Vik called out 2019’s acquisition of SKM Recycling’s assets, now collectively known as Victorian Commingled Resource Recovery network, as a significant extension of Cleanaway’s resource recovery footprint across Victoria and Tasmania.

Facilities in Coolaroo, Hallam, Geelong and the Laverton North Material Recovery Facility (MRF) were upgraded and recycling was restored to Victorian households in record time.

“The SKM acquisition also provided us with a relatively new, state-of-the-art plastic sorting facility in Laverton. This facility further sorts the materials from our MRFs and from third parties into individual polymers and provides important feedstock for our reprocessing efforts in addition to the materials from the Container Deposit Scheme in NSW. It is a clear illustration of how Cleanaway is developing infrastructure to grow the circular economy in Australia.” explained Vik.

“There are further opportunities that we are exploring for HDPE, PP and LDPE pelletising.
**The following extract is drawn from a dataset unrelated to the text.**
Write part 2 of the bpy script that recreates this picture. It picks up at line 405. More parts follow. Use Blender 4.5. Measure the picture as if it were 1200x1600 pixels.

Our Laverton site is well suited to the addition of a new purpose-built polyolefin pelletising hall that can facilitate LDPE extrusion, food-grade HDPE extrusion and non-food grade HDPE and PP extrusion.”

EGM, Solid Waste Services Mark Crawford then provided an overview of what Cleanaway has done since we acquired the SKM’s assets and what we are looking to do going forward.

“We acquired a good set of assets that have great potential and have worked hard to bring them up to standard so they can deliver the operational and financial outcomes that we are seeking. We have been operating at approximately 200 kilo tonnes per annum capacity since the start of this financial year.” said Mark.

“We continue to bed down operating procedures to ensure we are getting high quality output at the current throughput rates. We will also look to increase throughput rates once the fine tuning of operations is complete.”

Major site remediation and equipment overhaul was needed following acquisition of SKM’s assets. Work done included:

People
– Signed employment contracts
– On-boarded employees (including pre-employment screening)
– Determined and implemented relevant organisational structure
– Embedded Health and Safety culture and trained employees
– Rolled out Cleanaway policies and processes

Markets
– Removed stockpiles
– Staged volume intake to determine contamination level
– Established gate rate fees and secured volume intake from councils
– Developed municipal reporting
– Established purity levels for saleable commodities
– Secured outlet for glass material

Assets
– Undertook R&M and urgent capex works
– Optimised site layout
– Updated site signage and branding
– Explored glass beneficiation infrastructure
– Progressed sales of South Australian properties

Financials
– Migrated to Cleanaway systems
– Transferred IT infrastructure
– Implemented reporting cadence
– Delegated Authority Levels put in place
– Detailed budgeting and systems mapping and secured IT platform

“We improved the processing technology at the facilities in order to deliver outputs that are of a high purity. This ensures we can meet relevant thresholds for sales into commodity markets or meet required purity levels to be further beneficiated.” said Mark.

“Contamination was a major issue for the MRFs. We are managing this issue diligently and ensuring that financial penalties are appropriately applied for unacceptable contamination levels. Not only does contamination create an unnecessary potential financial burden, it also creates significant health and safety issues for employees working at the facility that we need to carefully manage.” added Mark.

Cleanaway works closely with council customers to ensure residents have access to the right information about what can go in their kerbside bins. We recently relaunched our Recycling Hub to provide even more resources to schools, households and communities about what goes in the bin.

Looking to the future, Mark said Cleanaway will look to ramp up our throughput once operations are finely tuned.

“There is a large addressable market for kerbside commingled waste that we will target. At present we are predominantly processing municipal waste. We will look to supplement that with further council contracts and by servicing the C&I market. As a consequence of processing mostly municipal waste we end up processing around 50% of Victoria’s kerbside plastic waste.”

“We are also looking at a Victorian glass beneficiation solution for our recovery glass. The feedstock will come from out Victorian MRFs and can be supplemented with feedstock from the NSW CDS and potentially the Victorian CDS once it is established. This will provide us with a very strong circular economy solution for glass in the region that we can leverage.”

The end-to-end customer solution has created the opportunity for Cleanaway to pursue value chain extension opportunities that can add further value to the business. Having an end-to-end solution also means that as new waste policies are developed and implemented, and value shifts across or within the value chain, Cleanaway will be well positioned to respond and capture the value opportunities.